Both an absurd comedy and a drama, “The Skin of Our Teeth,” presents us with man and wife, Adam and Eve, an everyman and everywoman: George and Maggie Antrobus, played by Jack Koenig and Dee Nelson.

The Antrobus’ call Excelsior, New Jersey, home. To complete the family – as Mrs. Antrobus says, “We always have two children,” – is daughter Gladys (Tess Borsecnik) and son Henry (K. Cody Hunt). George and Maggie try as they might to keep Gladys an ever-virgin and Henry non-violent. (He has a penchant for throwing stones at people, causing fatal injuries, and doesn’t want to be known by his original name, Cain.)

In her Players’ debut, Rebecca Brinkley carries us through the play as Sabina, the family’s maid and wannabe homewrecker. When she’s not clinging to the family to protect her from the latest world disaster she is attempting to steal Mr. Antrobus away from Mrs. Antrobus.

However, Sabina’s role goes beyond that of the seductress through the ages. Just as George and Maggie are everyman and everywoman, Sabina represents the common man, the everyperson of the world and their struggles. She also acts as narrator and often breaks character to talk directly to the audience about how much she hates the play.

A lot depends on Brinkley and she delivers, moving deftly from comic relief to seductress to heart-breaking moments.
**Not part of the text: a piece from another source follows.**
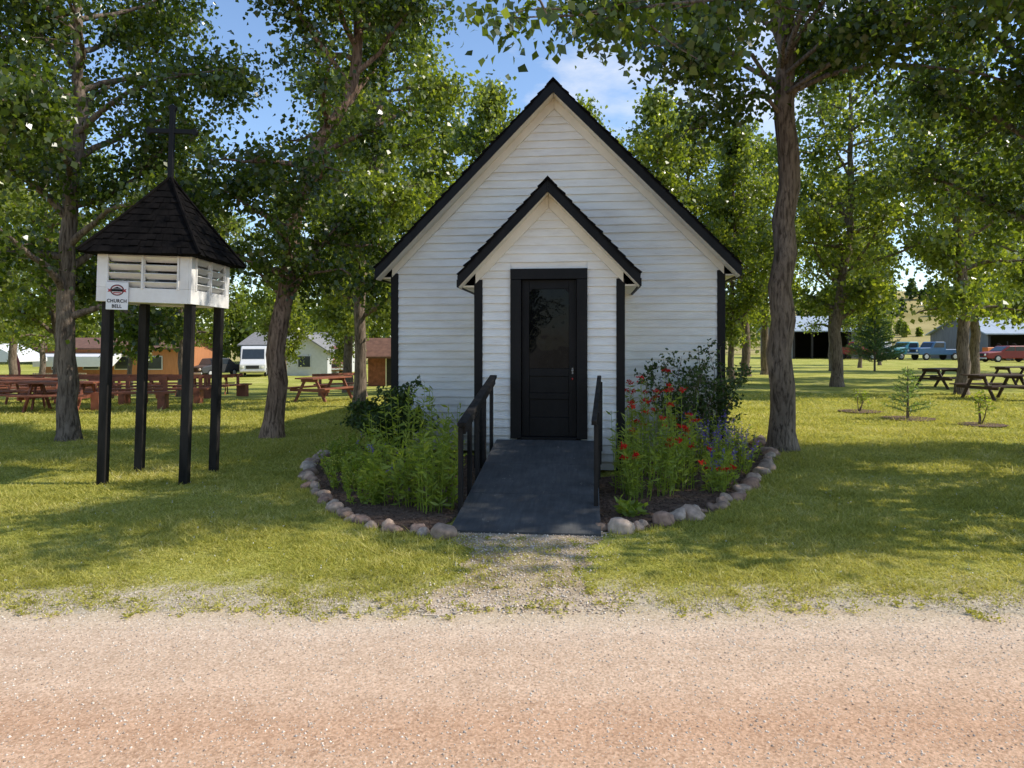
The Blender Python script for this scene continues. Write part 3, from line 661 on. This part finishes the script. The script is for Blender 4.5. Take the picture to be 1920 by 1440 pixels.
for (px_,py2,h,ns,spr,bp) in [(1165,925,.80,15,.18,.1),(1195,938,.88,16,.19,.3),(1235,930,.98,16,.19,.35),(1215,895,1.12,15,.21,.7),(1265,905,1.05,15,.20,.5),(1290,920,.78,14,.18,.25),(1160,880,.95,12,.16,.2),(1340,925,.45,12,.17,.4),(1190,875,1.12,13,.21,.4),(1245,875,1.15,13,.21,.5)]:
    Y=CH*F/(py2-HY); sd+=1; plant('red_flowering_plant','tall green plant with clustered scarlet flower heads',(PX(px_,Y),Y),h,ns,spr,'red',sd,.085,.020,bp=bp)
for (px_,py2,h,ns,spr) in [(1305,885,.70,17,.2),(1335,895,.68,17,.2),(1365,885,.70,17,.2),(1320,860,.85,14,.2),(1355,915,.45,14,.17),(1385,890,.48,12,.16),(1400,862,.45,12,.18)]:
    Y=CH*F/(py2-HY); sd+=1; plant('purple_flowering_plant','bushy plant with upright violet-blue flower spikes',(PX(px_,Y),Y),h,ns,spr,'purple',sd,.065,.018,dens=18)
plant('leafy_plant','small broad-leaved green clump beside the ramp foot',(PX(1180,6.9),6.9),.13,12,.09,'',977,.10,.04,dens=8)
def shrub(name,label,base,h,r,ns,nl,seed,lm='leaf_shrub',L=.06,low=.15):
    rng=np.random.default_rng(seed); rr=random.Random(seed)
    e_=thing(name,label,'shrub',(base[0],base[1],0)); st=MB(); C=[]
    for k in range(ns):
        a=rr.uniform(0,6.28); q=math.sqrt(rr.random()); hh=h*(1-.45*q)*rr.uniform(.7,1.15)
        pts=[Vector((0,0,0)).lerp(Vector((r*q*math.cos(a),r*q*math.sin(a),hh)),t)+Vector((rr.gauss(0,.03),rr.gauss(0,.03),.12*math.sin(t*3.1))) for t in(0,.25,.5,.75,1)]
        st.tube(pts,[.014,.011,.008,.005,.002],5,False)
        for j in range(6):
            t=rr.uniform(.3,1)*4; i_=min(3,int(t)); p=pts[i_].lerp(pts[i_+1],t-i_); d=Vector((rr.gauss(0,1),rr.gauss(0,1),rr.uniform(0,1))).normalized()*rr.uniform(.12,.32)*min(1,h/1.4)
            st.tube([p,p+d],[.004,.0015],4,False)
            for _ in range(3): C.append(p+d*rr.uniform(.3,1.05))
        for t in(.35,.5,.6,.7,.8,.9,1.0):
            t*=4; i_=min(3,int(t)); C.append(pts[i_].lerp(pts[i_+1],t-i_))
    C=np.array(C); k=rng.integers(0,len(C),nl); P=C[k]+rng.normal(0,.035,(nl,3)); P[:,2]=np.maximum(P[:,2],.05)
    st.obj('stem','bark',e_,fix=False); link('foliage',kites('foliage',P,L,L*.6,None,1,.2,rng),lm,e_); return e_
shrub('shrub','open dark green leafy shrub against the church wall',(PX(1290,9.9),9.85),1.75,.75,14,1700,11)
shrub('shrub','open dark green leafy shrub against the church wall',(PX(1345,10.1),10.05),2.1,.5,10,1300,12)
shrub('shrub','dense dark rounded shrub at the church corner',(PX(735,10.1),10.1),1.1,.66,26,7000,13)
shrub('shrub','dense dark rounded shrub at the church corner',(PX(700,11.3),11.4),.8,.55,14,3500,14)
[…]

In “The Skin of Our Teeth” the Antrobus’ hold tight to the family structure and each one’s role in the family as a means of surviving the catastrophes they face. However, the Antrobus’ also know there is more to saving the world then just saving themselves. When faced with a flood about to destroy the world, the family takes on the job of saving all the animals in a boat, in a nod to the story of Noah’s Ark. And after a devastating war, Mr. Antrobus returns home, and after reuniting with his family, asks about his books and seeks to protect his library of great works.

The Antrobus’ are constantly trying to save different aspects of the world so they can rebuild a new world with them.

As Mr. Antrobus, one of Koenig’s most powerful moments in the play comes when he convinces a scared Mrs. Antrobus to allow refugees fleeing a giant glacier into the house by telling her their chances of survival go up if they let the refugees in. She fiercely wants to protect and provide for her children first and ensure their survival, but is swayed by her husband’s argument that banding together with the refugees increases their chances of survival, even if it’s just to keep up each other’s morale with another round on Jingle Bells on a freezing day in August. He also argues the refugees – who represent different aspects of society from the law, the academics and the arts – will become even more vital if the family somehow survives the ice age. Because ultimately, without society, how would the family survive.

The Antrobus’ somehow manage to keep going, a struggle that is also mirrored by the constant breaking down of the set and the actors. But just like in real life, when the set falls apart or an actor stops the entire play, they have to pick it up again and keep going.

The Peterborough Players have created bright and inventive sets that the cast, including Second Company Players and local actors, bring to life.

“The Skin of Our Teeth” goes to hilarious moments to very dark ones. But you will leave having a good laugh – don’t miss Players’ Kraig Swartz; He is a scream as a gypsy fortune teller – and a sense of well-being that even if it feels like the end of the world, that’s normal.